The palace compound is highlighted with majestic archways, exquisitely designed balconies dotted with pillars, grand chandeliers hanging from the high ceiling, art pieces like Hogarth's "The Rake's Progress" and a portrait of "Catherine the Great cheek" by Jowl, ornate fountains and elaborate windows with stained glasses – everything designed by Malam himself and made under his direct supervision.

The walls and pillars of the palace are adorned with numerous mirrors and glassworks in various sizes and designs - doing justice to its name. The top floor and some other parts of the palace have been demolished because of the tragic 2001 Bhuj earthquake. However, the Hall of Mirrors and certain sight-worthy portions have been restored and turned into a museum for the tourists to visit and see for themselves the brilliant artistry of Ram Singh Malam.

Main Attractions of Aaina Mahal

Hall of Mirrors
The Hall of Mirrors is a unique room in the palace that you will hardly ever find anywhere else. It is a vast room with stark white marble walls covered with mirrors of different shapes and sizes and other gilded ornaments. The whole place looks hypnotising once you step inside with so many glasses shimmering and reflecting off each other. The floor of this hall is laid with tiles, European in style but local in make.

The museum displays an impressive collection of weapons, glass paintings, canvas paintings, photographs, royal furniture and possessions, classic embroidery work and many more things. Among the most exquisite collections, one is the 15 metres long scroll that depicts the royal procession of Maharao Shri Pagmalji Bahadur. There is also a pendulum clock synced with the Hindu calendar which was built by Ram Singh himself, with precious gold and ivory work.

Darbar Hall
The magnificent courtroom has the royal throne made of ivory on an elevated platform at the end, along with a small moat around it. The cavity used to be filled with water to keep the area cool since Bhuj is very much of a dry and arid region. The courtroom has the best kind of Chinese tiling, Venetian-style chandeliers and glasswork all around the place.

History of Aaina Mahal

Aina Mahal was the royal palace of Rao Lakhpatji, popularly known as Lakhaji, the ruler from the Jadeja Rajput dynasty who ruled over the princely state of Kutch from 1741 to 1752 as a regent and then till 1760 as the monarch till his death. He was passionate about artistic beauty, and it was his dream to build a palace unlike any other.
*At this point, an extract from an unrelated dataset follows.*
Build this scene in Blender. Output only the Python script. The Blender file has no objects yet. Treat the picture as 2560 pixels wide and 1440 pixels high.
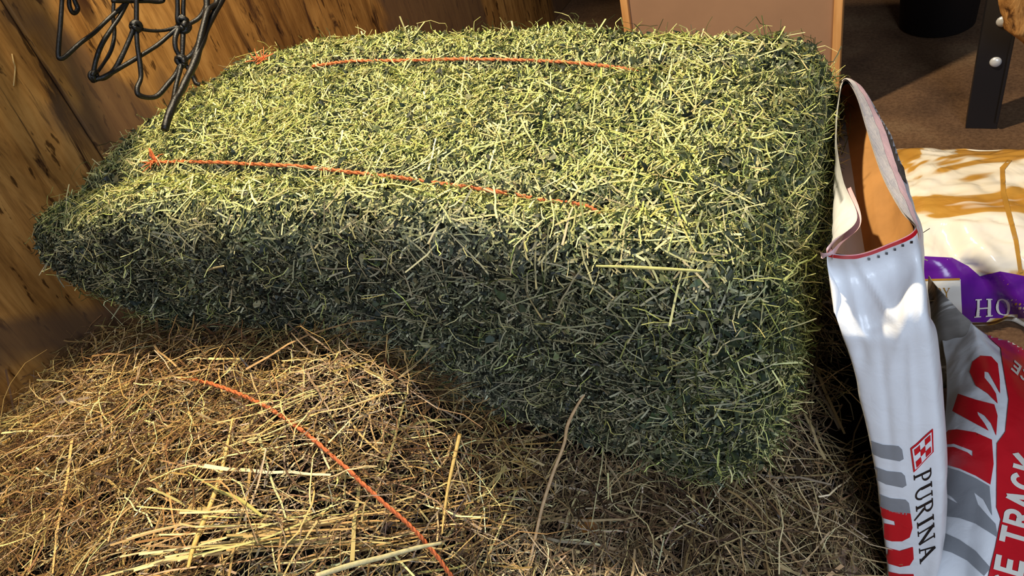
import bpy, math, random
import numpy as np
from mathutils import Matrix, Vector
from mathutils.bvhtree import BVHTree
from mathutils.geometry import delaunay_2d_cdt

S = bpy.context.scene
COL = S.collection
rng = np.random.default_rng(7)
random.seed(7)

# ------------------------------------------------------------------ camera
FPX = 1950.0
YAW, PITCH, ROLL = 0.6105, 0.8904, -0.2836
CAM = np.array([0.6246, -0.7371, 0.7814])
RM = np.array(Matrix.Rotation(YAW, 3, 'Z') @ Matrix.Rotation(PITCH, 3, 'X') @ Matrix.Rotation(ROLL, 3, 'Z'))
cd = bpy.data.cameras.new('camera')
cam = bpy.data.objects.new('camera', cd)
COL.objects.link(cam)
cd.sensor_width = 36.0
cd.lens = FPX / 2560 * 36.0
cd.clip_start = 0.02
cam.matrix_world = Matrix.Translation(Vector(CAM)) @ Matrix(RM.tolist()).to_4x4()
S.camera = cam

# ------------------------------------------------------------------ light and exposure
S.view_settings.view_transform = 'Standard'
S.view_settings.look = 'None'
S.view_settings.gamma = 1.0
S.view_settings.use_curve_mapping = False
S.view_settings.exposure = 0.0
w = bpy.data.worlds.new('world')
S.world = w
w.use_nodes = True
w.node_tree.nodes['Background'].inputs[0].default_value = (0.85, 0.88, 1.0, 1)
w.node_tree.nodes['Background'].inputs[1].default_value = 0.06


def lamp(name, kind, loc, target, power, color, **kw):
    d = bpy.data.lights.new(name, kind)
    o = bpy.data.objects.new(name, d)
    COL.objects.link(o)
    o.location = loc
    o.rotation_euler = (Vector(target) - Vector(loc)).to_track_quat('-Z', 'Y').to_euler()
    d.energy = power
    d.color = color
    for k, v in kw.items():
        setattr(d, k, v)
    return o


lamp('barn_lamp', 'SPOT', (-0.28, 0.26, 1.72), (0.05, 0.0, 0.3), 215, (1.0, 0.85, 0.60),
     spot_size=math.radians(112), spot_blend=0.6, shadow_soft_size=0.035)
lamp('doorway_daylight', 'AREA', (1.9, -2.3, 2.1), (0.6, 0.0, 0.0), 80, (0.72, 0.83, 1.0),
     shape='RECTANGLE', size=1.0, size_y=1.8)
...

This is where the architect of Aina Mahal, Ram Singh Malam comes in. He was a master craftsman who was highly skilled in the art of tiling, enamelling, glasswork, clock making and many such delicate creative architecture and engineering. Ram Singh had mastered expertise in all these from the Netherlands and thus was a level apart from any of the indigenous artists.

Inevitably, he was accredited with the task of building the royal palace and thus Aina Mahal came into being. Unlike other builders, he made everything from scratch. Ram Singh embellished the palace putting everything he learnt into it. From the Venetian-style chandeliers and tinted glasses to authentic forged cannons, everything was manufactured in the factories and iron foundries in Mandvi, Bhuj and a few other places under his supervision.

How To Reach Aina Mahal

Within Bhuj, you can reach the Aina Mahal easily by state transport buses which is the common form of conveyance or by hiring a local vehicle - whatever suits you better.